— Par Yves-Léopold Monthieux —
Après le grand bravo qu’a suscité, en Martinique aussi, l’impressionnant succès des champions guadeloupéens aux JO de Paris, tous les Martiniquais ont la question au bout de la langue. Comment un aussi grand succès des Guadeloupéens aux jeux olympiques de Paris a-t-il été possible ? Pourquoi, en comparaison et malgré l’exception de quelques enfants d’origine martiniquaise issus du BUMIDOM, assiste-t-on à une absence aussi évidente de la Martinique à la fête ? On est tenté de répondre que c’est le résultat de deux politiques inverses, datant de la même époque, au début des années 1980, l’une basée sur l’auto-exclusion, l’autre sur la participation. L’une, sur la prépondérance des idéologies, l’autre, la prédominance des hommes et des femmes. La prépondérance des utopies sur les réalités, en Martinique, une appréciation plus mesurée de ces notions, en Guadeloupe. Ainsi de la présence ou non de ministre martiniquais ou guadeloupéen au sein du gouvernement français, notamment dans le domaine du sport : sujet réglé en Guadeloupe, tabou en Martinique. On est invités à n’en tirer aucune conclusion : le “lui c’est lui moi c’est moi” est de rigueur. N’empêche qu’à l’occasion des JO nous avons tous été des Gwada boy.es.
En effet, on aurait bien aimé ces jours derniers, dans nos cases et nos villas, sur nos bateaux, peut-être, être un peu Gwada et se retrouver au centre de la fête. Même si celle-ci était plutôt bleu-blanc-rouge, quitte alors pour nos élus rouge-vert-noir à se pincer un peu le nez. D’où l’on se prend à envelopper leurs champions dans un “nous” propice, fusse-t-il inattendu et éphémère. Mais ça ne se dit pas et ça ne doit pas faire débat. Sans vouloir provoquer les grincheux, il ne se dit pas sur un autre plan que les Martiniquais aimeraient peut-être voir l’un des leurs devenir ministre de France. Mais ils sont minoritaires, majoritaires peut-être à 90%, mais minoritaires ! Ainsi donc, nous aimerions bien fêter un Teddy Riner martiniquais, vivre le souvenir d’une Marie Jo Pérec ou d’un Lylian Thuram, par ailleurs le sportif le plus intellectuel de France ; glorifier un Marius Trésor qui a fait le bonheur de la France et de Gwada au moment même où son coéquipier Gérard Janvion, le dernier champion martiniquais en Équipe de France, se faisait descendre en flèche en Martinique, le transformant en contre-modèle pour les jeunes. Top là l’énumération de l’impressionnant aréopage qui a fait connaître la Guadeloupe à l’international à un point tel qu’un dirigeant de cette collectivité envisagerait, à l’occasion d’une fête qui leur serait dédiée, de réunir tous les anciens et actuels champions déployés dans le monde.

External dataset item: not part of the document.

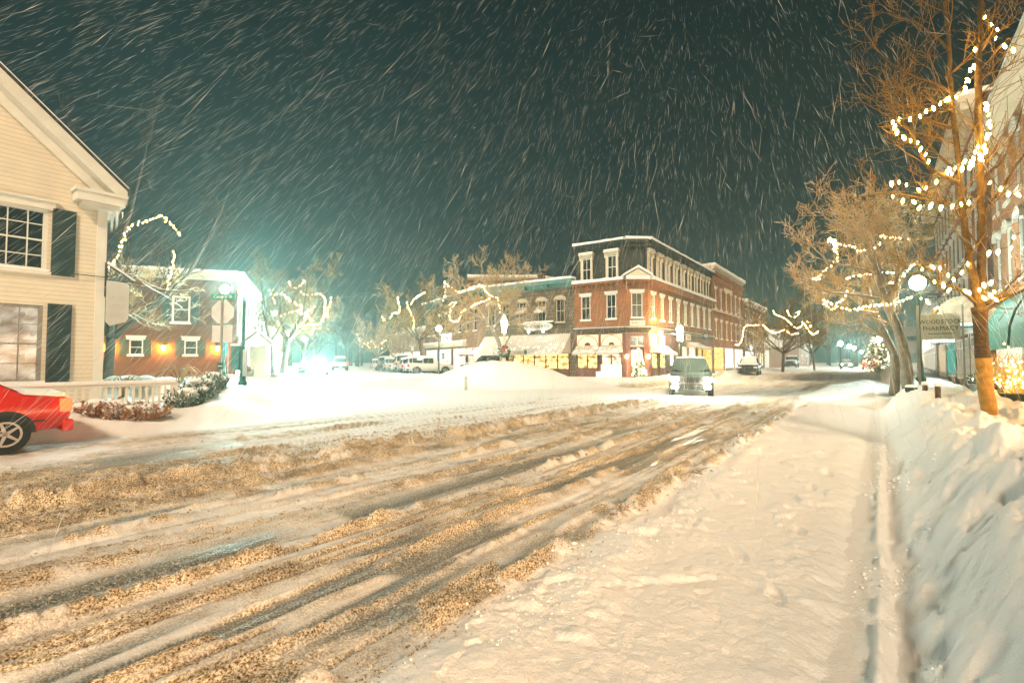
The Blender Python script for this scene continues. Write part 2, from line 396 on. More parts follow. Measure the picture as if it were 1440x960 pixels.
    for fs, fl, fr in ((3.75,.58,.25),(5.3,.62,.2),(7.2,.7,.1),(8.2,.6,.2),(4.4,.95,.5)):
        c, q = math.cos(fr), math.sin(fr); a = (s-fs)*c+(l-fl)*q; b = -(s-fs)*q+(l-fl)*c
        k = np.exp(-((a/.15)**2 + (b/.052)**2)**2.2); rimk = np.exp(-((a/.2)**2 + (b/.1)**2))
        h = h - .026*k + .004*rimk
    # gutter: trough, narrow ridge, groove
    l = l + .05*(fbm(s*1.1, s*0+9, 3, 198)-.5)*(1-ss(8,14,s))
    h = h - .05*gauss(l-.2, .13)*(.6+.8*n2) + .02*(fbm(s*14, l*10, 2, 88)-.5)*gauss(l-.1,.25)*(1-ss(6,12,s)) + .045*gauss(l-.03, .03+.0*s)*(1-ss(6, 12, s))*(.15+1.3*ss(.3,.65,fbm(s*4.5,s*0+2,3,401))) - .035*gauss(l+.05, .03)*(1-ss(6, 12, s))*ss(.25,.6,fbm(s*5,s*0+4,3,199))
    # ---- ploughed bank along the right kerb
    fold = fbm(s*1.15+l*.9, l*1.9, 4, 91); fold2 = 1-np.abs(2*fbm(s*1.5+l*2.2, l*2.0-s*.3, 3, 92)-1)
    top = .72 + .28*(fbm(s*.6, l*.6, 3, 93)-.5)
    bank = ss(-.03, -1.0, l)**.85
    hb = top*bank + bank*(1-ss(-2.1,-2.6,l)*1)*(.45*(fold-.5) + .14*(fbm(x*2.6,y*2.6,4,196)-.5) + .05*(1-np.abs(2*fbm(x*6,y*6,3,197)-1))) + (fbm(x*7, y*7, 3, 94)-.5)*.02*bank
    low = ss(-.05, -.22, l)*(1-ss(9, 16, s)); f3 = fbm(s*2.1+l*1.2, l*4.2-s*.4, 4, 191); f4 = 1-np.abs(2*fbm(s*2.6+l*3.0, l*3.4-s*.9, 3, 192)-1)
    hb = hb + low*(.16*(f3-.5) + .05*(fbm(x*4.2,y*4.2,4,194)-.5)*2 + .03*(1-np.abs(2*fbm(x*7,y*7,3,195)-1)))
    walk = ss(-2.15, -2.8, l)*ss(6, 10, s)
    hb = hb*(1-walk) + walk*(.24 + .06*n1)
    isb = ss(.0, -.1, l)
    h = h*(1-isb) + (hb+.0)*isb
    dirt = dirt*(1-isb); wet = wet*(1-isb)
    # plough pile that narrows the street near the lamp
    pp = bump_(x, y, *ST(27, .4)[:2], 3.0, 7.0, -R(36))
    pile = pp*(.62 + .5*(fbm(x*1.3, y*1.3, 4, 95)-.5)); h = np.maximum(h, pile); dirt = dirt*(1-ss(.02,.15,pp)); wet = wet*(1-ss(.02,.15,pp))
    # ---- left side: verge, corner, yard
    kerbl = 13.1 + .3*(n1-.5)
    sdl = (x + 11.9 + (y-27)*.389)            # <0 left of the side street's left kerb
    dl = np.minimum(l-kerbl, -sdl*.93+.0)      # inside the left block when both positive
    lb = ss(-.15, 1.6, dl)
    yard = (.46 + .3*(n1-.45) + .35*(nbig-.5))*lb + .25*gauss(dl-1.3, .8)*(fbm(x*1.1, y*1.1, 4, 97)-.3)
    inleft = ss(-.5, .1, dl)
    h = h*(1-inleft) + inleft*yard; dirt = dirt*(1-inleft); wet = wet*(1-inleft)
    for (cx, cy, rx, ry, hh) in ((-13.0,16.4,2.4,1.2,.62),(-10.9,16.6,1.8,1.1,.35),(-8.5,17.0,1.6,.8,.33),(-15.2,24,4.5,3.2,.35),(-17.5,30,3,3,.35)):
        h = h + bump_(x, y, cx, cy, rx, ry)*hh*(.7+.6*fbm(x*1.2, y*1.2, 3, 98))
    # ---- corner block on the far side (sidewalk and its bank)
    db = np.minimum(s-28.6-.0*l, l-11.6)
    db = np.minimum(db, 90 - 0*l)
    side2 = (x + 9.5 + (y-45)*.389)
    db2 = np.minimum(db, side2+6)
    blk = ss(-.1, .9, db2)
    hblk = .3 + .28*gauss(db2-1.1, .9)*(.6+.9*(fbm(x*.9, y*.9, 4, 99)-.2)) + .05*n1
    brown = gauss(db2-.05, .38)*ss(26, 28, s)*(1-ss(31, 40, s)*0)*ss(3, 6, db2*0+ x+1)
    h = h*(1-blk) + blk*hblk
    dirt = dirt*(1-blk); dirt = np.maximum(dirt, .9*brown*(1-ss(40,60,s))); wet = wet*(1-blk)
    # ---- island mound with the lantern, and its low tail
    mo = bump_(x, y, -.7, 31.0, 6.0, 4.2, .1)**1.15; h = h + mo*(1.5+.45*(n1-.5)); k = ss(.01,.08,mo); dirt = dirt*(1-k); wet = wet*(1-k)
    mt = bump_(x, y, -6.0, 33.5, 6.5, 3.4, -.15); h = h + mt*(.5+.2*(n1-.5)); k = ss(.01,.08,mt); dirt = dirt*(1-k)
    mt = bump_(x, y, 3.6, 31.5, 4.0, 2.0, -.1); h = h + mt*.3; dirt = dirt*(1-ss(.05,.3,mt))
    # parking strip under the cars on the side street
    pk = ss(0, 2, side2+5)*ss(44, 46, y)*(1-blk); h = h + pk*.25
    # banks along the far stretch of the main street
    fb = ss(34, 44, s)*gauss(l-11.6, .9)*(.55*fbm(x*.6, y*.6, 3, 101)); h = h + fb
    h = h + .02*(fbm(x*2.2, y*2.2, 3, 12)-.5)*ss(6, 14, r)
    return h, dirt, wet, s, l, lb, blk
def hz(x, y):
    return float(terrain(np.array([x], float), np.array([y], float))[0][0])
def gp(x, y, dz=0): return Vector((x, y, hz(x, y)+dz))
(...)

Cependant, ne soyons pas envieux de nos amis de l’Archipel, car comme Gwada, Mada a réussi sa politique : celle de l’exclusion et du repli sur soi, celle de la surbrillance des antagonismes avec la Métropole, celle de la nostalgie du temps des Césaire, Fanon et Glissant, celle des promesses non tenues. Bref, celle du passé, au lieu de ce bouclier sportif qui sert in fine à protéger le colonisateur. Au reste, l’intelligentsia politique martiniquaise qui ne produit plus d’enfant prodige depuis les mousquetaires de la Créolité, aujourd’hui désunis, n’a que peu de goût pour le genre mineur qu’est le sport et bien moins encore lorsqu’il est pratiqué sous les couleurs de l’ancien colonisateur. D’ailleurs pourquoi toujours se complaire à jouer du muscle et de la voix à la face du monde quand d’autres montent sur la lune ou alignent des prix Nobel avant les titres olympiques ? C’est la question de Raphaël Confiant.
Laissons donc Paris à son éclat d’été et préparons-nous à notre cher hivernage, celui de l’intellectualité martiniquaise.